- Short problem
Print all of the lines exactly. Any picture among them stays out.

- Dataset extract
■ ■ ■
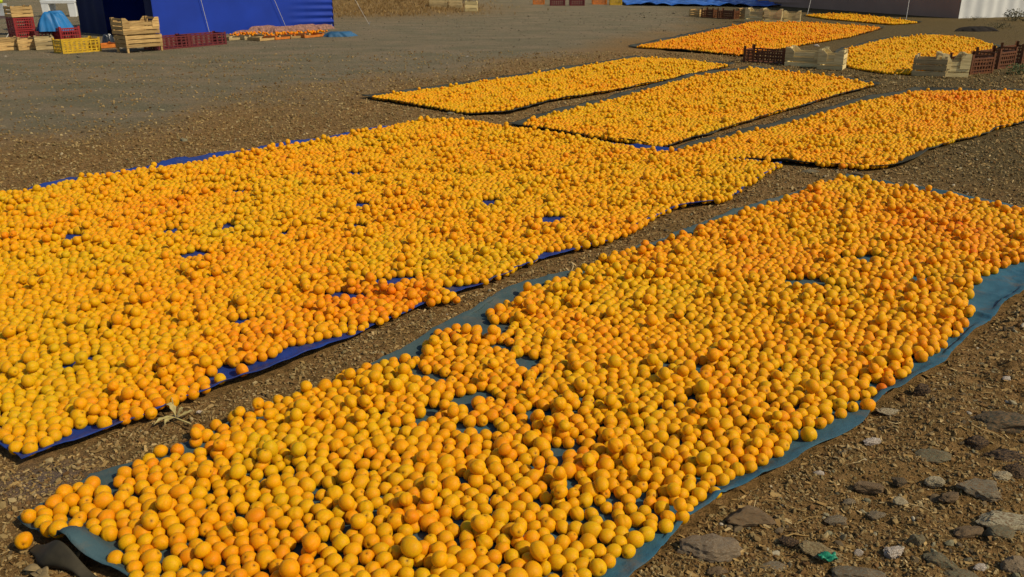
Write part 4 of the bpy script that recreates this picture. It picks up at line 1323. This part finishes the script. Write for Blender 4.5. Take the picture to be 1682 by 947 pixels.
# soil heap with shadow painted near-black, low shrubs at the white wall's foot
x, y = P(1612, 52)
blob("shadow_soil_heap", M_SHADESOIL, x, y + .2, .46, .14, .09, "low soil heap with a shadow painted near-black, in front of the white tent wall", "soil heap", 4, .35, .1)
M_LEAFG = plain("dull_green_leaf", (0.075, 0.10, 0.03), .7, .4, 30)
M_LEAFB = plain("brown_green_leaf", (0.10, 0.085, 0.035), .7, .4, 30)
def shrub(px, py, r, h, mat, label, n, seed):
    q = random.Random(seed)
    x, y = P(px, py)
    e = empty("weed_clump", (x, y, 0)); tag(e, label, "weed", "weeds at the right side")
    st, lv = MB(), MB()
    for k in range(max(5, n // 12)):
        a = q.uniform(0, 6.28); rr = r * q.uniform(.3, 1)
        st.tube([(0, 0, 0), (math.cos(a) * rr * .4, math.sin(a) * rr * .4, h * .6), (math.cos(a) * rr, math.sin(a) * rr, h * q.uniform(.6, 1))], .004, 4, .0015)
    for k in range(n):
        a = q.uniform(0, 6.28); rr = r * math.sqrt(q.random()); z = h * q.uniform(.05, 1) * (1 - .4 * (rr / r) ** 2)
        lv.box((math.cos(a) * rr, math.sin(a) * rr, z), (h * q.uniform(.08, .2), h * .06, .002), (q.uniform(-1, 1), q.uniform(-1, 1), q.uniform(0, 6.28)), .004)
    st.build("stems", mat, e)
    tag(lv.build("foliage", mat, e), kind="stuff")
shrub(1672, 122, .16, .16, M_LEAFG, "green weed at the right edge below the brown crates", 160, 1)
shrub(1668, 34, .30, .30, M_LEAFB, "dusty weed clump at the foot of the white tent wall near the right edge", 200, 2)
shrub(1640, 46, .30, .14, M_LEAFB, "low dusty weeds at the right end of the shadow-painted soil heap", 160, 3)
shrub(1600, 33, .3, .10, M_LEAFB, "thin weeds at the corner of the white tent wall", 120, 4)
# dark bushes / shaded scrub behind the bank and pale bucket
x, y = P(675, 3)
M_SCRUB = plain("dark_scrub_leaf", (0.03, 0.028, 0.014), .9, .5, 20)
for px, py, r, h, lab, sd_ in ((655, -2, .9, .55, "dark scrub clump on the bank at the top edge, left one", 11), (690, 0, .8, .5, "dark scrub clump at the top edge behind the white bucket", 12), (722, -2, .8, .5, "dark scrub clump at the top edge behind the dull crates", 13)):
    shrub(px, py, r, h, M_SCRUB, lab, 500, sd_)
x, y = P(694, 7)
o = MB().tube([(0, 0, 0), (0, 0, .22)], .12, 16, .15).build("bucket", M_WHITEP, None, loc=(x, y, 0))
tag(o, "small white bucket at the top edge on the grassy bank", "bucket")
■ ■ ■
- Written solution
Write part 4 of the bpy script that recreates this picture. It picks up at line 1323. This part finishes the script. Write for Blender 4.5. Take the picture to be 1682 by 947 pixels.
# soil heap with shadow painted near-black, low shrubs at the white wall's foot
x, y = P(1612, 52)
blob("shadow_soil_heap", M_SHADESOIL, x, y + .2, .46, .14, .09, "low soil heap with a shadow painted near-black, in front of the white tent wall", "soil heap", 4, .35, .1)
M_LEAFG = plain("dull_green_leaf", (0.075, 0.10, 0.03), .7, .4, 30)
M_LEAFB = plain("brown_green_leaf", (0.10, 0.085, 0.035), .7, .4, 30)
def shrub(px, py, r, h, mat, label, n, seed):
    q = random.Random(seed)
    x, y = P(px, py)
    e = empty("weed_clump", (x, y, 0)); tag(e, label, "weed", "weeds at the right side")
    st, lv = MB(), MB()
    for k in range(max(5, n // 12)):
        a = q.uniform(0, 6.28); rr = r * q.uniform(.3, 1)
        st.tube([(0, 0, 0), (math.cos(a) * rr * .4, math.sin(a) * rr * .4, h * .6), (math.cos(a) * rr, math.sin(a) * rr, h * q.uniform(.6, 1))], .004, 4, .0015)
    for k in range(n):
        a = q.uniform(0, 6.28); rr = r * math.sqrt(q.random()); z = h * q.uniform(.05, 1) * (1 - .4 * (rr / r) ** 2)
        lv.box((math.cos(a) * rr, math.sin(a) * rr, z), (h * q.uniform(.08, .2), h * .06, .002), (q.uniform(-1, 1), q.uniform(-1, 1), q.uniform(0, 6.28)), .004)
    st.build("stems", mat, e)
    tag(lv.build("foliage", mat, e), kind="stuff")
shrub(1672, 122, .16, .16, M_LEAFG, "green weed at the right edge below the brown crates", 160, 1)
shrub(1668, 34, .30, .30, M_LEAFB, "dusty weed clump at the foot of the white tent wall near the right edge", 200, 2)
shrub(1640, 46, .30, .14, M_LEAFB, "low dusty weeds at the right end of the shadow-painted soil heap", 160, 3)
shrub(1600, 33, .3, .10, M_LEAFB, "thin weeds at the corner of the white tent wall", 120, 4)
# dark bushes / shaded scrub behind the bank and pale bucket
x, y = P(675, 3)
M_SCRUB = plain("dark_scrub_leaf", (0.03, 0.028, 0.014), .9, .5, 20)
for px, py, r, h, lab, sd_ in ((655, -2, .9, .55, "dark scrub clump on the bank at the top edge, left one", 11), (690, 0, .8, .5, "dark scrub clump at the top edge behind the white bucket", 12), (722, -2, .8, .5, "dark scrub clump at the top edge behind the dull crates", 13)):
    shrub(px, py, r, h, M_SCRUB, lab, 500, sd_)
x, y = P(694, 7)
o = MB().tube([(0, 0, 0), (0, 0, .22)], .12, 16, .15).build("bucket", M_WHITEP, None, loc=(x, y, 0))
tag(o, "small white bucket at the top edge on the grassy bank", "bucket")